For me, however, the biggest problem with this film is that – well, parts of it are set in California. Parts of it are set elsewhere in Space Sector 2514, in the Lost Sector, and on the planet Oa at the heart of the universe. But events most frequently occur somewhere close to that peculiar realm known as the Uncanny Valley. The what? you ask, again. Well, basically, you know when you see a CGI picture that's just a little too perfectly rendered to actually feel realistic? When it looks so real it feels fake? That's when you're in the Uncanny Valley.
There are great chunks of Green Lantern where practically everything you see on screen is CGI, up to and including Ryan Reynold's costume and mask. The film looks astounding even in 2D, but you never buy into it and forget you're watching a movie. For a film about a fairly obscure character with a silly name (I once asked Garth Ennis and John McCrea why they cracked so many jokes at Green Lantern's expense during his guest-appearance in Hitman #s 10-12, and they basically said 'because he's inherently ridiculous') you need to ground everything in reality, not keep constantly kicking the audience out of the film by throwing a new improbable-looking alien vista or creature at them.
And spectacle does take place of story to some extent. A lot of the plot unfolds via the mechanism of characters making expository speeches to one another with vast CGI landscapes in the background. There's relatively little ring-slinging action in the movie, and it's certainly not what you'd call a breathless thrill-ride. The focus on character brings its own rewards, of course, and Ryan Reynolds and Blake Lively do well (even if Lively does seem a tad decorative).

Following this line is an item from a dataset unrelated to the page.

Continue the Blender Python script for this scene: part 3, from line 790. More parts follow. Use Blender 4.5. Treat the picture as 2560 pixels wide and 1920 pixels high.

Green Lantern is amusing and aesthetically pleasing up to a point, and the story hangs together well enough, but it's sprawling and talky and a bit too much in love with its own universe to really satisfy as a superhero adventure. And I say this as someone who already knows the mythos and was thus in no danger of suffering info-dump overload. Newcomers may just find it a very thin and rather familiar story, swamped by rinky-dinky visuals and too many characters with funny heads. It's not actually a bad movie, it has nice performances and a certain visual novelty to it – but it's not close to the standard of the best of the Marvel films. Not DC's darkest night at the cinema, but a long way from its brightest day, too.